::: Provided data

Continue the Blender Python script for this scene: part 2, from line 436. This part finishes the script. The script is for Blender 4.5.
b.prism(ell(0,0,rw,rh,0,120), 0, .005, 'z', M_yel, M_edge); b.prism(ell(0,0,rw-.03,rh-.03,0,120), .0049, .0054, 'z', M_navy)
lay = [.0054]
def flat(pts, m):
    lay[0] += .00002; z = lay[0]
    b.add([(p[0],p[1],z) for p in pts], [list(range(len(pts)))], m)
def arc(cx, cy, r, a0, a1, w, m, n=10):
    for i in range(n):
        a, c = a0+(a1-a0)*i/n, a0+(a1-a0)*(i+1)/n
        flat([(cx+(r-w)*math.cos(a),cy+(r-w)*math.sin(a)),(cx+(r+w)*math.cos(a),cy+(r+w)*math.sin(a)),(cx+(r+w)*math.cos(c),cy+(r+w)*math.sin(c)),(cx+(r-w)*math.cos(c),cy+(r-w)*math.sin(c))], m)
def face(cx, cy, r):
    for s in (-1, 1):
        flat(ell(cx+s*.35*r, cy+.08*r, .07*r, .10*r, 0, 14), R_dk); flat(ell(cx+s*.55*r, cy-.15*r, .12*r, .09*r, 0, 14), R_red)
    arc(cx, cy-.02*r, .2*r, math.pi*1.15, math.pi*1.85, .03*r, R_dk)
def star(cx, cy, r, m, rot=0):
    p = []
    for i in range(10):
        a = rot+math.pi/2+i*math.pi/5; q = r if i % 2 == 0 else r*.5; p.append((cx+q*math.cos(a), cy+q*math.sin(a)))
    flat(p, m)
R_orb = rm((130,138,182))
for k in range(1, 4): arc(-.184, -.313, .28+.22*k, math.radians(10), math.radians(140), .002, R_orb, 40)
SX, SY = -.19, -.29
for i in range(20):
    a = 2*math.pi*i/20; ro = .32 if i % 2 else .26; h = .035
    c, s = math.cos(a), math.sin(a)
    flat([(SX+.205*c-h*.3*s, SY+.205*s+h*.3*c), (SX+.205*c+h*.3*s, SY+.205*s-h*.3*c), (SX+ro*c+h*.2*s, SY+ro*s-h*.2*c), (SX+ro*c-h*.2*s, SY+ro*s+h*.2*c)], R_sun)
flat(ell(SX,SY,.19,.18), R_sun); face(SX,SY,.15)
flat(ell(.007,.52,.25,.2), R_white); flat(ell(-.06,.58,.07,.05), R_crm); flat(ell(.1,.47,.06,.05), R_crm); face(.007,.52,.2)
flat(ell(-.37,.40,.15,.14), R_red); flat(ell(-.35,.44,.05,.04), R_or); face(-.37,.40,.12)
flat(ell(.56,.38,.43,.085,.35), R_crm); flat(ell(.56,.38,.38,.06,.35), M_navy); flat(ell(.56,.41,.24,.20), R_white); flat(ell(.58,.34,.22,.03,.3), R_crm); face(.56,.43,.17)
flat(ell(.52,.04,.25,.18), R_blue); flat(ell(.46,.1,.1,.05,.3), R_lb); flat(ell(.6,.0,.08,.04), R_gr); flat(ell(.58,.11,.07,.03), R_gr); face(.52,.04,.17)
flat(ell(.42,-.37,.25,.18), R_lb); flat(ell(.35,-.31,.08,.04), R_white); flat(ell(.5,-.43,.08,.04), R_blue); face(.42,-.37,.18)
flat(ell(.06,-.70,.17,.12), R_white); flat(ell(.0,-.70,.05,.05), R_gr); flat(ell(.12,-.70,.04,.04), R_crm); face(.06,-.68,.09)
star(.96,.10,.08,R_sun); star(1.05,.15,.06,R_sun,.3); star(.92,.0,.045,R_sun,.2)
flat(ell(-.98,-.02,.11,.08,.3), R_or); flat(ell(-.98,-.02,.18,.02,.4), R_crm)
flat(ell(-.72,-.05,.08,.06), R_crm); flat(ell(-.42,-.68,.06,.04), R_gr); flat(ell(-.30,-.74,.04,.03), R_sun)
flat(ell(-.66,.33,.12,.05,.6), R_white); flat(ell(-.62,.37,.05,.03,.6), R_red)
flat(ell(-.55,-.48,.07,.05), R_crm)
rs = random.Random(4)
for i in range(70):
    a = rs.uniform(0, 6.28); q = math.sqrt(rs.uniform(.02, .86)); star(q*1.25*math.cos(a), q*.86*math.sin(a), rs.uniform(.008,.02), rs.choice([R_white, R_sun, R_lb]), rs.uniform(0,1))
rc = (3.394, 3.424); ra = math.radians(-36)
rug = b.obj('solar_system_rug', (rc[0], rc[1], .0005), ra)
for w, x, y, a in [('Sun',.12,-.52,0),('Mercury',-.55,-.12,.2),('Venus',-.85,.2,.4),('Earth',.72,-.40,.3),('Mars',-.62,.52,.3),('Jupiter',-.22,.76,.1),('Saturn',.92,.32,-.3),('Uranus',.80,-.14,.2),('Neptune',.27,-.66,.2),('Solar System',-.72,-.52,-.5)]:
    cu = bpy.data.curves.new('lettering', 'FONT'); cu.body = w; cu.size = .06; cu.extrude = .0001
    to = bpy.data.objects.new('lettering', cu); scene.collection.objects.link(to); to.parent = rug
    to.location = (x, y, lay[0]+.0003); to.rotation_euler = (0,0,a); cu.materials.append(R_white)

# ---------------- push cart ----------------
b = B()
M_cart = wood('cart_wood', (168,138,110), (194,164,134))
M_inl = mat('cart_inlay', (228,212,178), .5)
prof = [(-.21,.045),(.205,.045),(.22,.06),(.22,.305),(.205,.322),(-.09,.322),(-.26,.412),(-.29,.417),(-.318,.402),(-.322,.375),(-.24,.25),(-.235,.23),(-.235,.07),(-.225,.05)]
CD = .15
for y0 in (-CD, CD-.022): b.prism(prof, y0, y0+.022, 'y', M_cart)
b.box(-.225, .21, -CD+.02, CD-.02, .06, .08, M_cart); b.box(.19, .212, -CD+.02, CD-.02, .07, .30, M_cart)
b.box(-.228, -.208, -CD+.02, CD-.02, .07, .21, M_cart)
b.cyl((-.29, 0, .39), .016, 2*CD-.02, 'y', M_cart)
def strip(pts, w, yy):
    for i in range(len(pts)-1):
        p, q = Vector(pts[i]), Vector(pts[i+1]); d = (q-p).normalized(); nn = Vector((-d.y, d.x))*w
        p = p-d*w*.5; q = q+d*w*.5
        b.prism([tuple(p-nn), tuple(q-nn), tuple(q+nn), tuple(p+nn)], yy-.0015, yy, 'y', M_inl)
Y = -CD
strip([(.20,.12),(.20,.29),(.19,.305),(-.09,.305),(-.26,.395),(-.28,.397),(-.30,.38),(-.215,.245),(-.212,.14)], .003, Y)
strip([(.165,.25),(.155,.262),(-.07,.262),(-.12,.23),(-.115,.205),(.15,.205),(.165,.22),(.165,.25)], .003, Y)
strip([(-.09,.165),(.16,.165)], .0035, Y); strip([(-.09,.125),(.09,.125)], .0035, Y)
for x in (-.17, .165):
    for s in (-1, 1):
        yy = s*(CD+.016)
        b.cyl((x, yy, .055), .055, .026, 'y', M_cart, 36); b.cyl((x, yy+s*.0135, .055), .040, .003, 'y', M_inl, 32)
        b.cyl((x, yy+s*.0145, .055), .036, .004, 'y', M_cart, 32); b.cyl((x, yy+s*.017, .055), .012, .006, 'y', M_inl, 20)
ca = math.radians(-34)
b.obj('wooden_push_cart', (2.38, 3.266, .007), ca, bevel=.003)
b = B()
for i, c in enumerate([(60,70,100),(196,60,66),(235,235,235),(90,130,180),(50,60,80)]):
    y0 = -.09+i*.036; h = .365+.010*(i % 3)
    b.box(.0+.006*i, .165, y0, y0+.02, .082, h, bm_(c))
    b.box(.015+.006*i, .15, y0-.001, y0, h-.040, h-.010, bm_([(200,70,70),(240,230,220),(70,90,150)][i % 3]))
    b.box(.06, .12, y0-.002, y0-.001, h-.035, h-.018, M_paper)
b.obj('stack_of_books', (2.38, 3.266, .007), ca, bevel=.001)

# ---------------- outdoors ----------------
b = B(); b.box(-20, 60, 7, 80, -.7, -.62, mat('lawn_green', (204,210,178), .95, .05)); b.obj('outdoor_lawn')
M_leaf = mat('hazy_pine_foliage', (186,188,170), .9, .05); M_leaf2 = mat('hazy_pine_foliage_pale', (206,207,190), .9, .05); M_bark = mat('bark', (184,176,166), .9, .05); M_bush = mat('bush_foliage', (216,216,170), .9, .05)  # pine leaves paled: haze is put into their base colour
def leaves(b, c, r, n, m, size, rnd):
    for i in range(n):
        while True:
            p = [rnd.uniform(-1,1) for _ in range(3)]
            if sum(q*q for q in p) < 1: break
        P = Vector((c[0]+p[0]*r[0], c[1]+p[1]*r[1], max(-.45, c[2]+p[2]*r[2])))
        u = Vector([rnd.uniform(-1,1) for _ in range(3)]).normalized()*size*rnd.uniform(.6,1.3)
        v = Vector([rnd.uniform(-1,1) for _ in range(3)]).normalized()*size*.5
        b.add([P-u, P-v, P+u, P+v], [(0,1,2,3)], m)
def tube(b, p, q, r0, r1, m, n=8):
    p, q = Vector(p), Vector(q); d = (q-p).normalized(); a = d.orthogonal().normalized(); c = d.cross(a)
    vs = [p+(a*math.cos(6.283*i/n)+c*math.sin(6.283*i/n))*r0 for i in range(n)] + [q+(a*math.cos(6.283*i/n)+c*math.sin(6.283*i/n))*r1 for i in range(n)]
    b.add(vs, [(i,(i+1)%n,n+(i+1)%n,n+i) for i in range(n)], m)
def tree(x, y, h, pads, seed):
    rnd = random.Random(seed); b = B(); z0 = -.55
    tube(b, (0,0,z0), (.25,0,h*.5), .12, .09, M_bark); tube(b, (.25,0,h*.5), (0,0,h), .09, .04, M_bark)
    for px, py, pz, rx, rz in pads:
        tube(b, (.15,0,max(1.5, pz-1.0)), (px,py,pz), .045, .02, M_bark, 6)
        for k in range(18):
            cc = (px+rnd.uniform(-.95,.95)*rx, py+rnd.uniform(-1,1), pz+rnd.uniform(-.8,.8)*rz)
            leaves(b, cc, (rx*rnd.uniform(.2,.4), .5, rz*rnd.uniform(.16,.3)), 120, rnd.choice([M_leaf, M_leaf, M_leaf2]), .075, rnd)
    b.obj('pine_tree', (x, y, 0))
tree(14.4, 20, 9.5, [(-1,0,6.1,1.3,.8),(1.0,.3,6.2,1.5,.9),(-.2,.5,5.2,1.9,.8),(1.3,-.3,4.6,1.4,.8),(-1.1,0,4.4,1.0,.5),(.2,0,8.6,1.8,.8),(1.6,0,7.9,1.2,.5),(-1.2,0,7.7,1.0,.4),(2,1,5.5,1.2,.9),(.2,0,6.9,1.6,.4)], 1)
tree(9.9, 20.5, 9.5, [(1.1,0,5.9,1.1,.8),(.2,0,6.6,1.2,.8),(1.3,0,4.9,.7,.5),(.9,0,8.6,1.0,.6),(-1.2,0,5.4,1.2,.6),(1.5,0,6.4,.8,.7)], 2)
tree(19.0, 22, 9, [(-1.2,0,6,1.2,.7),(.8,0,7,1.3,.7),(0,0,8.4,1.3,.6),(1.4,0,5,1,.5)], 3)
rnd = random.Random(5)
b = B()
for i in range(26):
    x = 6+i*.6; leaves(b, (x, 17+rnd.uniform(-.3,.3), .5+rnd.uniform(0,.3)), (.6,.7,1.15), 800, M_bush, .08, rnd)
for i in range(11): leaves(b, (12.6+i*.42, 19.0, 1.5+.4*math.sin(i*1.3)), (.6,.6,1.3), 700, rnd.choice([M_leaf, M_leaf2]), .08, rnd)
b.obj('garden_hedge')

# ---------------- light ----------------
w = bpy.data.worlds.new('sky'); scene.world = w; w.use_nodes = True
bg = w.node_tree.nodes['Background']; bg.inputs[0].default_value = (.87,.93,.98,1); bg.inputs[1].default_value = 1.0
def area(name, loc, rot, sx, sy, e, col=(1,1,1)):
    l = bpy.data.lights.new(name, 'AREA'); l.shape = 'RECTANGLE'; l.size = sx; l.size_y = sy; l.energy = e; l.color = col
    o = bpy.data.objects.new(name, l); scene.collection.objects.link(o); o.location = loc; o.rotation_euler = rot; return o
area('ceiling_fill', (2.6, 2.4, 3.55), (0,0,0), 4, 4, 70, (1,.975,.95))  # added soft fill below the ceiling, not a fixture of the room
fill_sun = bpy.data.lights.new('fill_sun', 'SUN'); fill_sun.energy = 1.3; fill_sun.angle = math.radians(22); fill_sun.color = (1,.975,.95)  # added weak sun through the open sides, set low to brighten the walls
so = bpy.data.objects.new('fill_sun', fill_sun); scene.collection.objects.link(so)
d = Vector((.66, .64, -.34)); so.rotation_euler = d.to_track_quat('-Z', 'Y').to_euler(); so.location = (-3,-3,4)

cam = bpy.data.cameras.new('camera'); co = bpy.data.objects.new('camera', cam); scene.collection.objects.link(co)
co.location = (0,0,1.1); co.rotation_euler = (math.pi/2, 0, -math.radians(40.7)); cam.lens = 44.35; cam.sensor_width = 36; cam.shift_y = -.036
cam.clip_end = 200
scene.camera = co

::::::

**Your task:** Where a line of the data holds "scene", show that line.

**Exercise output:**
Continue the Blender Python script for this scene: part 2, from line 436. This part finishes the script. The script is for Blender 4.5.
    to = bpy.data.objects.new('lettering', cu); scene.collection.objects.link(to); to.parent = rug
w = bpy.data.worlds.new('sky'); scene.world = w; w.use_nodes = True
    o = bpy.data.objects.new(name, l); scene.collection.objects.link(o); o.location = loc; o.rotation_euler = rot; return o
so = bpy.data.objects.new('fill_sun', fill_sun); scene.collection.objects.link(so)
cam = bpy.data.cameras.new('camera'); co = bpy.data.objects.new('camera', cam); scene.collection.objects.link(co)
scene.camera = co